For Thin Film Electronics ASA (SG:THIN), 2016 has been principally dominated by a steadily growing list of new client partnerships, preparations for the move to the new R2R plant and a successful $61.7m funding round. The restart of EAS orders in January adds to revenue security this year. THIN is also shortly to scale up go-to-market activities for the Smart ElastiTag solution with hang-tag specialist, Bedford Industries, including a joint marketing road-show. This is expected to accelerate new NFC product field trial numbers in 2017, helped also by the recent launch of THIN’s cloud-based software portal CNECT. Earnings for 2016 were affected by higher than expected stockpiling costs and one-off FX losses, with no material impact on our forecasts. Our DCF valuation remains NOK8.19 per share.

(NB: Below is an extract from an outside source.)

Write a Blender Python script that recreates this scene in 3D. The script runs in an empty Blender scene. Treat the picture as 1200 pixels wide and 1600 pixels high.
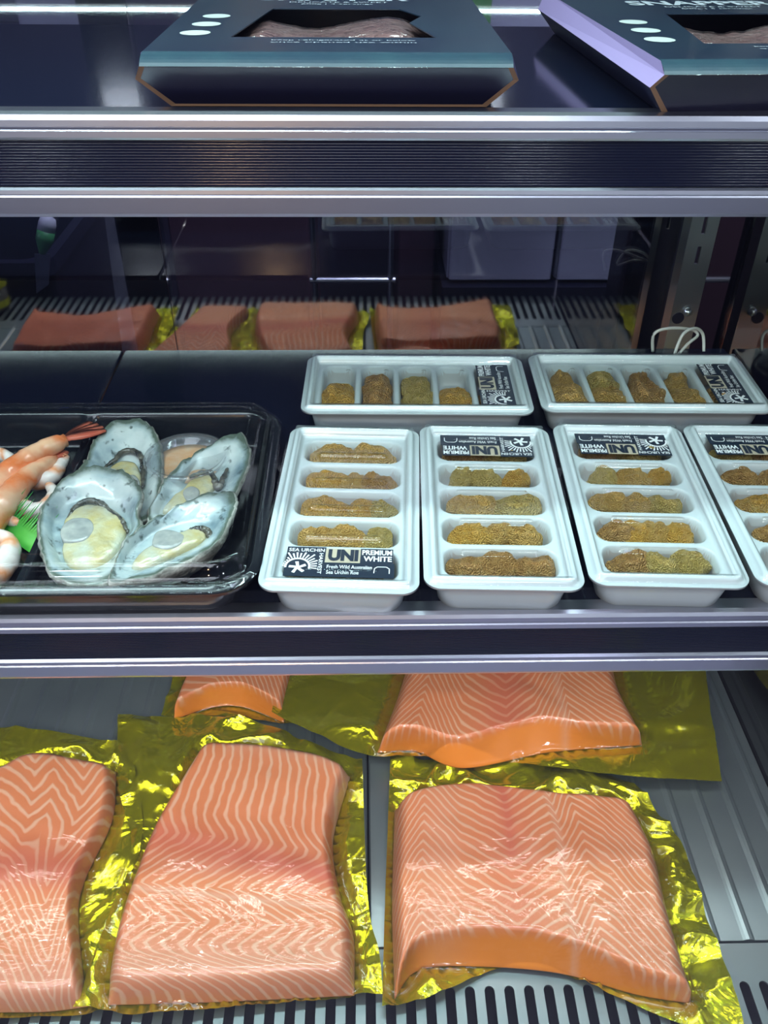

Fourth-quarter results affected by one-offs
Thinfilm reported Q4 revenue of $1.0m, up 23% q-o-q, reflecting increased contributions from a number of ongoing projects. EAS production ahead of the expected disruption from the move to the new site in Q216 was higher than we had forecast, leading to higher than expected expensed material costs. The group also incurred unexpectedly high forex losses due to the impact of the weak year-end NOK on the cash reserves boosted by the December equity raising. The recent completion of purchases of EAS roll-to-roll (R2R) equipment for the new production facility completes around one-third of the capex plans for the new R2R facility. Management has stated that the outlay was within 10% of the run-rate expected for the total planned $32m total R2R capex outlay.